Brief: Of the lines in this listing, how many contain the word "from"? Give the number and nothing else.

═══ Data section

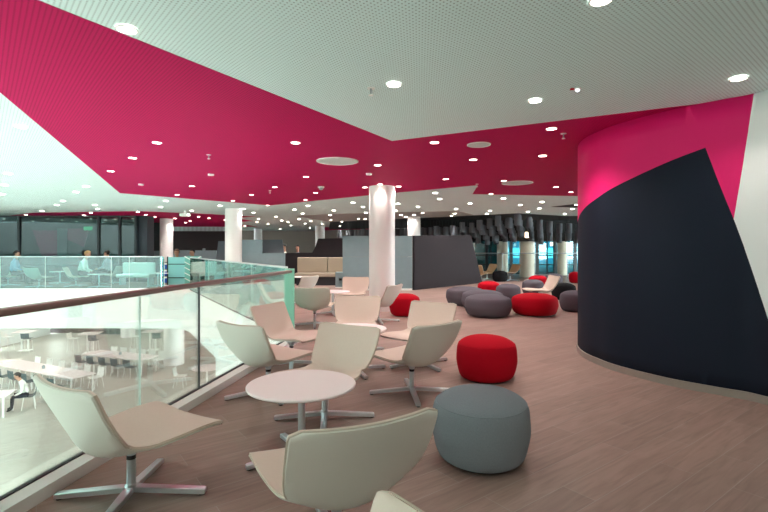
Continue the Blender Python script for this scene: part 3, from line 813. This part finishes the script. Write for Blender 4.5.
def long_table(p00, p10, p01, label, n_near, n_far, tname, skip=0):
    """p00-p10 near edge, p01 far corner above p00 (all points on the tabletop plane)"""
    ex_ = (p10-p00); L = ex_.length; ang = math.atan2(ex_.y, ex_.x); exn = ex_/L; ey = Vector((-exn.y, exn.x, 0)); W_ = 1.0
    mid = (p00+p10)/2+ey*W_/2
    r = thing('dining_table', label, 'table', (mid.x, mid.y, LOW), ang, 'long white canteen tables')
    obj('tabletop', box(B(), (0, 0, TZ-.015), (L, W_, .03), bev=.006), M['table_white'], r)
    for sx in (-1, 0, 1):
        for sy in (-1, 1):
            obj('leg', box(B(), (sx*(L/2-.12), sy*.42, (TZ-.03)/2), (.05, .05, TZ-.03)), M['chair_white'], r)
    for i in range(n_near):
        p = p00+exn*(L*(i+.5+skip)/(n_near+skip))-ey*.25
        cafe(teal0, 't', (p.x, p.y, LOW), ang, '%s dark teal chair along the %s, counted from the sunny end' % (ordn[i], tname), 'dark teal canteen chairs')
    for i in range(n_far):
        p = p00+exn*(L*(i+.5+skip)/(n_far+skip))+ey*(W_+.25)
        cafe(white0, 'w', (p.x, p.y, LOW), ang+PI, '%s white chair behind the %s, counted from the sunny end' % (ordn[i], tname), 'white canteen chairs')
    c = obj('table_caddy', lathe(B(), [(0, 0), (.06, 0), (.06, .1), (.03, .14), (0, .14)], 12), M['steel'], None, True); c.location = (mid.x, mid.y, LOW+TZ); tag(c, 'small grey caddy standing on the %s' % tname, 'caddy')
    return r
zt_ = LOW+TZ
def LT(px, py): return U(px, py, zt_)
long_table(LT(82, 354), LT(141.7, 360), None, 'long white canteen table near the thick lower column', 5, 6, 'table by the thick column')
long_table(LT(-6, 364.5), LT(71, 379), None, 'long white canteen table in the sun beside the seated reader', 6, 6, 'sunlit table')
# reader's table
p = LT(-6, 394); t3 = thing('dining_table', 'white table with the seated reader at the balcony edge below', 'table', (p.x, p.y, LOW), rad(18), 'long white canteen tables')
obj('tabletop', box(B(), (-.5, 0, TZ-.015), (2.0, .9, .03), bev=.006), M['table_white'], t3)
for sx in (-1.4, .4):
    for sy in (-.36, .36): obj('leg', box(B(), (sx, sy, (TZ-.03)/2), (.05, .05, TZ-.03)), M['chair_white'], t3)
pp = Vector((p.x+.62, p.y+.72, LOW))
cafe(teal0, 't', pp, rad(125), 'dark teal chair carrying the reader in white', 'dark teal canteen chairs')
person(pp, rad(125), 'dark haired person in white shirt reading at a lower floor table', M['white_shirt'], M['hair_dark'], 22, seat=.44)
bg = obj('bag', box(B(), (0, 0, .2), (.3, .2, .4), bev=.05), M['trousers']); bg.location = (p.x+.1, p.y-.75, LOW); tag(bg, 'dark bag on the lower floor under the reader table', 'bag')
# round table at the foot of the fascia
p = U(207, 385, LOW); rt = thing('round_table', 'round white table on the lower floor beside the white wall', 'table', p)
obj('tabletop', lathe(B(), [(0, .71), (.6, .71), (.6, .74), (0, .74)], 40), M['table_white'], rt, 30); obj('stem', cyl(B(), .04, .02, .712), M['chair_white'], rt, True); obj('foot', cyl(B(), .3, 0, .02), M['chair_white'], rt, True)
cafe(white0, 'w', (p.x-1.0, p.y-.25, LOW), rad(-85), 'white chair with teal back drawn up to the lone round table', 'white canteen chairs')
cafe(white0, 'w', (p.x+.4, p.y+.85, LOW), rad(165), 'white chair behind the lone round table', 'white canteen chairs')
# high tables with stools
bar_w = make_cafe_chair(M['chair_white'], 'bar_stool', .78, .3); bar_t = make_cafe_chair(M['chair_teal'], 'bar_stool', .78, .3)
for s_, k in ((bar_w, 'bw'), (bar_t, 'bt')): pass
ht = None
for i, (px, py, l) in enumerate(((25, 350.5, 'high white bar table by the pale lower wall'), (90.5, 352.5, 'high white bar table in front of the dark lower counter'), (153, 350, 'high white bar table beside the thick lower column'))):
    q_ = U(px, py, LOW)
    if ht is None:
        ht = thing('bar_table', l, 'table', q_, .2, 'high bar tables')
        obj('tabletop', box(B(), (0, 0, 1.06), (1.0, .8, .04), bev=.01), M['table_white'], ht)
        for sx in (-.15, .15): obj('leg', box(B(), (sx, 0, .53), (.07, .07, 1.04)), M['chair_white'], ht)
        obj('foot', box(B(), (0, 0, .012), (.6, .5, .024)), M['chair_white'], ht)
    else: dup(ht, q_, .2, l)
    nm = ('the pale lower wall', 'the dark lower counter', 'the thick lower column')[i]
    cafe(bar_w, 'bw', (q_.x-.95, q_.y, LOW), rad(-90), 'pale bar stool at the high table by '+nm, 'bar stools')
    cafe(bar_t, 'bt', (q_.x+.5, q_.y-.5, LOW), rad(10), 'dark teal bar stool at the high table by '+nm, 'bar stools')
lowc = thing('bar_counter', 'long dark counter along the lower back wall', 'counter', (AT(85, 32.2).x, 32.2, LOW))
obj('body', box(B(), (0, 0, .5), (4.8, .6, 1.0)), M['panel_dark'], lowc); obj('worktop', box(B(), (0, 0, 1.02), (4.9, .7, .04)), M['panel_blue'], lowc)
lk0 = None
for i in range(4):
    x = AT(100, 31.6).x+i*.46
    b = B(); box(b, (0, 0, .6), (.44, .45, 1.2))
    if lk0 is None:
        lk0 = thing('locker', 'teal grey locker in the row of four by the lower back wall', 'locker', (x, 31.6, LOW), 0, 'lockers by the lower back wall')
        obj('body', b, M['panel_blue'], lk0); hd = obj('door', box(B(), (0, -.235, .6), (.4, .02, 1.1)), M['chair_teal'], lk0); obj('handle', box(B(), (.14, -.25, .6), (.03, .02, .12)), M['steel'], hd)
    else: b.free(); dup(lk0, (x, 31.6, LOW), 0)

# ------------------------------------------------------------------ hanging felt cylinders
hc0 = obj('hanging_cylinder', lathe(B(), [(0, -.44), (.115, -.44), (.125, -.43), (.125, -.01), (.115, 0), (0, 0)], 16), M['baffle'], None, True)
hw0 = obj('wire', cyl(B(), .006, -.01, 1, n=5), M['black_plastic'], hc0)
tag(hc0, 'dark grey felt cylinder hanging in the cloud under the black ceiling', 'hanging cylinder', 'hanging felt cylinders')
def inside(x, y):
    pts = [cpt(330, 222), cpt(400, 219), cpt(466, 215.8), cpt(518, 213.3), cpt(567, 216), cpt(640, 216)]
    for a, b in zip(pts, pts[1:]):
        if a[0] <= x <= b[0]: return y > a[1]+(b[1]-a[1])*(x-a[0])/(b[0]-a[0])+.15
    return x > pts[-1][0] and y > 20.5
n_h = 0
for j in range(12):
    y = 19.0+j*.6
    for i in range(34):
        x = -3.2+i*.43+(.215 if j % 2 else 0)
        if not inside(x, y) or y > (22.9 if x > 1.5 else 25.2): continue
        pxx = 384+x/y*FPX
        if pxx > 592 or pxx < 335: continue
        if any(abs(x-AT(a_, b_).x) < .34 and abs(y-b_) < .34 for a_, b_ in ((526, 22.6), (558, 22.8), (551.5, 22.9))): continue
        L_ = min(1.2, .46+max(0, y-19.2)*.2)+random.uniform(-.12, .09)+(.05 if pxx > 535 else 0)
        if pxx < 470: L_ = min(L_, .85)
        if n_h == 0: o = hc0
        else: o = hc0.copy(); C.objects.link(o)
        drop = max(.03, L_-.44)
        o.location = (x, y, CEIL-.006-drop)
        wv = hw0 if o is hc0 else hw0.copy()
        if o is not hc0: C.objects.link(wv); wv.parent = o
        wv.scale = (1, 1, drop); n_h += 1
print('cylinders', n_h)
for px, py, d, l in ((526, 235, 22.6, 'wide glowing pendant lamp hanging before the thick cream column'), (558, 240, 22.8, 'glowing pendant lamp between the cream columns'), (551.5, 244, 22.8, 'small glowing pendant lamp low between the cream columns')):
    r = thing('pendant_lamp', l, 'lamp', AT(px, d, zy(py, d)), 0, 'pendant lamps among the cylinders')
    hgt = .26 if 'wide' in l else .16
    b = B(); cyl(b, .11 if 'wide' in l else .055, -hgt/2, hgt/2, n=16); obj('lamp_shade', b, M['pendant_glow'], r, True)
    b = B(); cyl(b, .012, hgt/2, CEIL-zy(py, d), n=8); obj('cord', b, M['black_plastic'], r, True)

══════

Response below: 3